If you do not prioritize yourself, the environment will prioritize for you and use you to do the things that scream “Here!” the loudest. And these are usually not the things that help you achieve your goals and feel good.

First of all, remember that being busy has nothing to do with being effective. On the contrary, it may very well be that six hours of thinking about what you really need to do, followed by two hours of work, is ten times more effective than your typical eight-hour day of busy-ness.

Start prioritizing your tasks from today and start right now.

Your task for today:

Create an overview of all the topics that are currently on your mind (e.g., developing a new job, household, children, filing, club, etc.) Now give each topic 0 to 3 points for their respective importance and urgency for you and your life and write them down for each topic (3 points = very important/urgent, 0 points = unimportant/non-urgent).

Now, draw a 2×2 matrix, as shown in Figure 101 in your notebook, and enter the topics in the appropriate place in the matrix:

Points of Urgency

Figure 11: 2×2 matrix to classify tasks by urgency and importance

The matrix now shows the prioritization for your tasks (see also Figure 112):

  1. Important and urgent: Do it yourself immediately and avoid such situations in the future as far as possible by paying more attention to and scheduling category II tasks.
  2. Important, but not urgent: Schedule these tasks in the calendar and complete them yourself. For a more relaxed and successful life, you should spend most of your time here.
  3. Urgent, but not important: Try to delegate these tasks to others as much as possible to relieve yourself. If they don’t do it well enough, no harm done.
  4. Neither urgent nor important: Do not deal with this task at all and ignore it in the future.
Upcoming Tasks

Figure 12: Decision matrix for upcoming tasks

Set yourself a tight timeframe for the prioritized tasks in which you concentrate only on these tasks.

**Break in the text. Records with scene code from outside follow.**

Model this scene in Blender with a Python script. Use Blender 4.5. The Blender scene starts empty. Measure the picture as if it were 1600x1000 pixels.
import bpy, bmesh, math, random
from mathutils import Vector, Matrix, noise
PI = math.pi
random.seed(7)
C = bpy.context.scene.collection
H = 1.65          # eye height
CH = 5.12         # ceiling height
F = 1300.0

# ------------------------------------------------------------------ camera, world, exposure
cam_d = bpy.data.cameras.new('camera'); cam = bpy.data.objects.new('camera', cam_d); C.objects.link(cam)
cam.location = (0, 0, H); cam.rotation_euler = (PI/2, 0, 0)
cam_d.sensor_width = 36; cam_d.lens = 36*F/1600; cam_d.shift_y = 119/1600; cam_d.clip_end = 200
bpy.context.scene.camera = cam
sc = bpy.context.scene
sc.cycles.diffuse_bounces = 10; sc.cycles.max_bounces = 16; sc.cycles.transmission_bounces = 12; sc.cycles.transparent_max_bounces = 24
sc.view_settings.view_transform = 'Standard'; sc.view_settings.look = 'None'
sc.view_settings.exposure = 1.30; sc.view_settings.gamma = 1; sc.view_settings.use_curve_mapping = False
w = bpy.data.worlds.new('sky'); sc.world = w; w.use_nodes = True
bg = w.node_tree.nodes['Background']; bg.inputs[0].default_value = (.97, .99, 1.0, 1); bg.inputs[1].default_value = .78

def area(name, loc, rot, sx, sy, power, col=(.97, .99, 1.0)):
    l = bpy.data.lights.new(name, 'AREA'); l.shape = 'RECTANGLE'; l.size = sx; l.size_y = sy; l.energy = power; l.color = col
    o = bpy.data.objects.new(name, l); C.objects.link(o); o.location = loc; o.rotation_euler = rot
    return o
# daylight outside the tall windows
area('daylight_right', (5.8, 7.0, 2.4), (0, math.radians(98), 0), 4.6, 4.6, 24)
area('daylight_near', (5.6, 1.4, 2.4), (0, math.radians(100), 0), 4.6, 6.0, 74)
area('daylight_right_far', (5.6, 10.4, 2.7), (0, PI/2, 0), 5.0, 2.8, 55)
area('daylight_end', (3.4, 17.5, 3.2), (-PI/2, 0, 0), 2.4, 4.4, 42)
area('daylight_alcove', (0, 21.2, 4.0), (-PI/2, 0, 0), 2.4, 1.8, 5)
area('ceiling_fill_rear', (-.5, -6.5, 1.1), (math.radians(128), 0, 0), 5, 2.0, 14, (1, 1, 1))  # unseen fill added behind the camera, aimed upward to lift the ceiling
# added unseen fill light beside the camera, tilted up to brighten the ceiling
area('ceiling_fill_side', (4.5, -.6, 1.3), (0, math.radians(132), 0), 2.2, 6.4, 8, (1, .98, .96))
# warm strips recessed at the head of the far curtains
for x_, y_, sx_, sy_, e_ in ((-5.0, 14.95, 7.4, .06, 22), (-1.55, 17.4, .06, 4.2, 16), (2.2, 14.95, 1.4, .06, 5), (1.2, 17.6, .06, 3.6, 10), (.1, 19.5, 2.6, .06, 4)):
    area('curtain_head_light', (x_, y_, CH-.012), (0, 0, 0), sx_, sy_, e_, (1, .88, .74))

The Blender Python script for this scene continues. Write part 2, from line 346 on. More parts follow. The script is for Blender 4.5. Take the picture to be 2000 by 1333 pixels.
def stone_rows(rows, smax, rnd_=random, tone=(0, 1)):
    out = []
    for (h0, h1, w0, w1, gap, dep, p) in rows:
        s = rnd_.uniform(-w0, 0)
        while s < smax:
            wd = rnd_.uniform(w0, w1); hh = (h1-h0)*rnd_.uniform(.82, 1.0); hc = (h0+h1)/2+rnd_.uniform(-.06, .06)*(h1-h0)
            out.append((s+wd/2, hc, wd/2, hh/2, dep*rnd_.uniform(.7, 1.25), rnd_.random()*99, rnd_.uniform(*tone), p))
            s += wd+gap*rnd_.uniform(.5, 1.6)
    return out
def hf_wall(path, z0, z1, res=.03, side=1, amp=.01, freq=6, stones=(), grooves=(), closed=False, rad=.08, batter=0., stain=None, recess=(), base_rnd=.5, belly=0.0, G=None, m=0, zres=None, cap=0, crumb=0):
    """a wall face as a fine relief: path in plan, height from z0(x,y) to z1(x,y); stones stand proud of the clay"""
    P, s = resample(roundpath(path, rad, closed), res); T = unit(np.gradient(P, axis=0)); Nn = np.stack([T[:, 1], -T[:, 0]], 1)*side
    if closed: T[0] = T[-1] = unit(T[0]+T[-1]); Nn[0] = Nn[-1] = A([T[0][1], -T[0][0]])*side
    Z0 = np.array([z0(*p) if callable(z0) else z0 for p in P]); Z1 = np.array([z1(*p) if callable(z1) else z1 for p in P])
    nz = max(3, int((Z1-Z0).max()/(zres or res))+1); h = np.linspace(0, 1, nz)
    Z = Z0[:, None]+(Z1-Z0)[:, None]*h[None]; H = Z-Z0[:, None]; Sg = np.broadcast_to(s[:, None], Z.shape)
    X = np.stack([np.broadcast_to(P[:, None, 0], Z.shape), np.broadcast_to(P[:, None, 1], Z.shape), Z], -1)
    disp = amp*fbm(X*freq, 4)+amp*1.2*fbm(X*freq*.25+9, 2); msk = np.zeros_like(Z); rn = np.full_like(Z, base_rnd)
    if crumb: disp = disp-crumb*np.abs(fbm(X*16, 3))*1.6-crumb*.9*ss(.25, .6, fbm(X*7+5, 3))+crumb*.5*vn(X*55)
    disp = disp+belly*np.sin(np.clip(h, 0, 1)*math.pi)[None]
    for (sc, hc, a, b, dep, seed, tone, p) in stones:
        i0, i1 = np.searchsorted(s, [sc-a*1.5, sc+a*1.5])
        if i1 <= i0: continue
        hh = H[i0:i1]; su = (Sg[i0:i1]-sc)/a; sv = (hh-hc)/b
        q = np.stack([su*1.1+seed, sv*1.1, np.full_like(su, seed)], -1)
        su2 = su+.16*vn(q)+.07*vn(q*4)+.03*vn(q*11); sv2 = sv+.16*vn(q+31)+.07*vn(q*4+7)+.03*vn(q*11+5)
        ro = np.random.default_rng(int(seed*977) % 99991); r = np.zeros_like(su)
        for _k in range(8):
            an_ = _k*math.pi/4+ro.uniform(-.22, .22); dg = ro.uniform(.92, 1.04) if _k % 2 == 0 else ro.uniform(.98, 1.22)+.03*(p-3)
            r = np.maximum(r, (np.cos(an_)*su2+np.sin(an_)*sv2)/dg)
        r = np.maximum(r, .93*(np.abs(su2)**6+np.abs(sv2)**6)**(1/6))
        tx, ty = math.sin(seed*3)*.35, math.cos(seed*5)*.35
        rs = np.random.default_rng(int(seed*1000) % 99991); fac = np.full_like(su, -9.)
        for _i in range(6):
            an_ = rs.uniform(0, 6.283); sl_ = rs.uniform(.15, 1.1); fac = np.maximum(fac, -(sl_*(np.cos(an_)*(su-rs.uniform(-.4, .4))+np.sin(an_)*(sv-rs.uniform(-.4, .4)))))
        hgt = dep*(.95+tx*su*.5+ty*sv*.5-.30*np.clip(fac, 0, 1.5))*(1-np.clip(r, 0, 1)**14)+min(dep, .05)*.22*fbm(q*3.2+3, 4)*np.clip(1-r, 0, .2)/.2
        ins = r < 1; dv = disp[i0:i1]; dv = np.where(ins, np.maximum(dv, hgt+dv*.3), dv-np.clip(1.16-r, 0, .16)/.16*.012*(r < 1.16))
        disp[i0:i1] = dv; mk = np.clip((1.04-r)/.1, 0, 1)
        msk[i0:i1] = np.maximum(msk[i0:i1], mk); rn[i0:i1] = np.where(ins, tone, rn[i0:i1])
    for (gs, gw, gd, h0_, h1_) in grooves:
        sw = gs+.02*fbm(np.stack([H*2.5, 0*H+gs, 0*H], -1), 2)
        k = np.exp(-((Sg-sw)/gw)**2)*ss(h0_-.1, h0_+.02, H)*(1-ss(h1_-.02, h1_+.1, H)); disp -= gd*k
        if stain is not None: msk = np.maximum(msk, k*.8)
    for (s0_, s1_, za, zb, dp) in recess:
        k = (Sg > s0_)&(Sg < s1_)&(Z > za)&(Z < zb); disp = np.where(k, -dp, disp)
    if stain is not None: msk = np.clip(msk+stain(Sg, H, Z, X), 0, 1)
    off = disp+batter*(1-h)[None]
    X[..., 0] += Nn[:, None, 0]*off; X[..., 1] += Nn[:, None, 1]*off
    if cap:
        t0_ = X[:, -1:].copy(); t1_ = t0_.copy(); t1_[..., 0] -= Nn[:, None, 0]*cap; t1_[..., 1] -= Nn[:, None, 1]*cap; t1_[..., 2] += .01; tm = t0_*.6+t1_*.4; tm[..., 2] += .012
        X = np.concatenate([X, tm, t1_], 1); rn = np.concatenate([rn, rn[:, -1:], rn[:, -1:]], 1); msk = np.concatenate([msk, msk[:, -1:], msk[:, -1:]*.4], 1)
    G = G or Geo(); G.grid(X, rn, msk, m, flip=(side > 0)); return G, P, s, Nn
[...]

Pack similar tasks together once a day (e.g., answering emails), once a week (e.g., processing mail and filing), or once a month (e.g., paying bills) to save time. Until then, collect all similar tasks in a fixed location (e.g., email folder, invoice compartment on the shelf) without processing them further.

What is the purpose of this exercise? You need to learn how to NOT do things and to endure it. Here the principle applies: Leave small things unfinished or even fail to successfully accomplish the big things that are important to you. You cannot and should not please everybody!